Responsive image

Porsi SBN rupiah dominan tahun depan untuk mitigasi risiko

Kontan | Feature | Friday, 20 December 2019

Penerbitan Surat Berharga Negara (SBN) tahun depan masih akan didominasi oleh SBN berdenominasi rupiah ketimbang valuta asing (valas). Kebijakan tersebut dinilai sebagai langkah antisipasi menghadapi ketidakpastian dan volatilitas pada pasar keuangan secara global yang masih besar di 2020. Direktur Jenderal (Dirjen) Pengelolaan Pembiayaan dan Risiko Kemenkeu Luky Alfirman dalam pertemuan investor hari ini, Senin (16/12), mengungkapkan rencana penerbitan SBN secara bruto mencapai Rp 735,52 triliun tahun depan.

Sebanyak 84% dari penerbitan tersebut rencananya dalam bentuk SBN domestik berdenominasi rupiah, sementara sekitar 16% untuk penerbitan SBN valas.

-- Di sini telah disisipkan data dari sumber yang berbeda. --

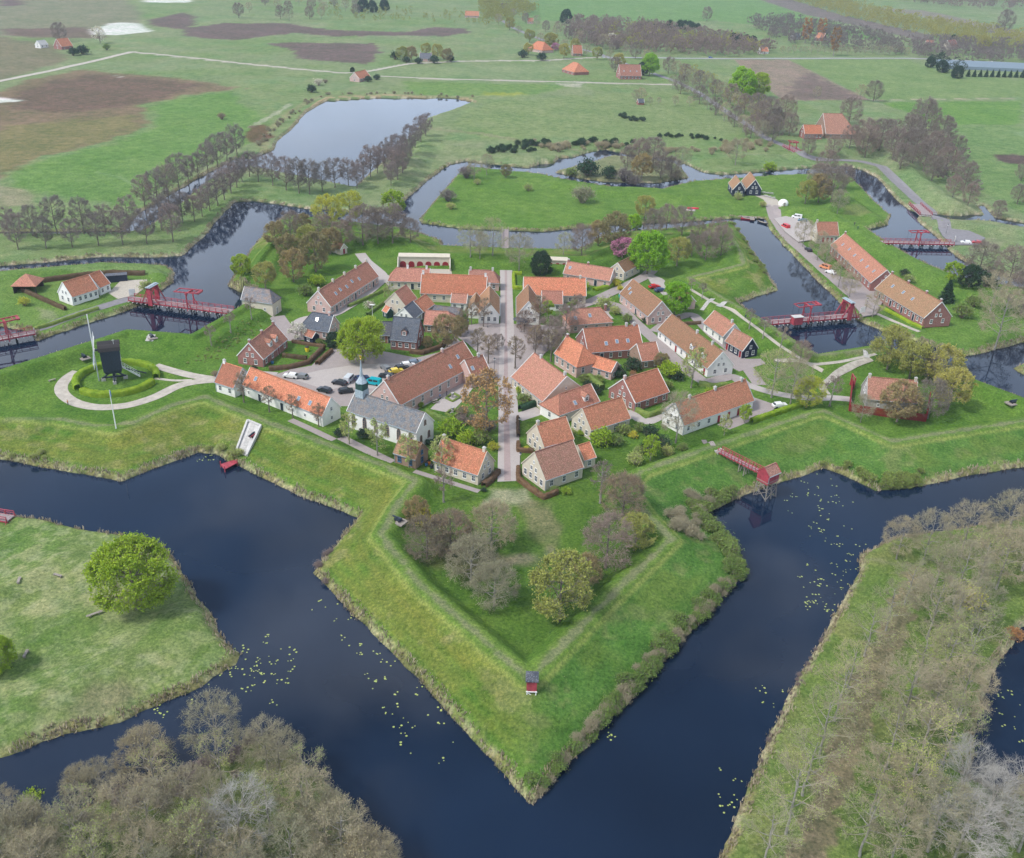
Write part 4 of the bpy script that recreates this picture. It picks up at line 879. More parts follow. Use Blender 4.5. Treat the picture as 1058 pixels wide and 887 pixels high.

Ekonom Bank Permata Josua Pardede menilai, kebijakan pemerintah menerbitkan SBN rupiah dalam porsi yang lebih besar sejalan dengan upaya mitigasi risiko nilai tukar di tahun depan.

Pasalnya, Josua memproyeksi kondisi perekonomian global belum akan mengalami perbaikan yang signifikan pada tahun depan. “Pemerintah belajar dari pengalaman tahun 2018 di mana volatilitas sangat tinggi di semester kedua. Tambah lagi tahun depan, ada sumber ketidakpastian besar dari pemilihan presiden (pilpres) Amerika Serikat (AS),” tutur Josua saat dihubungi, Senin (16/12).


Senada,  Ekonom Center of Reform on Economics (Core) Indonesia Yusuf Rendy Manilet memandang, kebijakan dominasi SBN rupiah pada penerbitan surat utang sudah ditempuh pemerintah beberapa tahun terakhir dalam rangka mengantisipasi potensi risiko.  Kendati porsi penerbitan SBN rupiah lebih besar, Rendy mengingatkan, kepemilikan investor asing pada surat utang domestik juga besar yaitu sekitar 38%.  “Kalau SBN lebih banyak terbit dalam mata uang asing, maka ketika ada sedikit saja gejolak global, dampaknya akan sangat besar ke pasar keuangan dalam negeri, terutama pada nilai tukar rupiah. Ini yang dihindari pemerintah sepertinya,” kata Rendy, Senin (16/12).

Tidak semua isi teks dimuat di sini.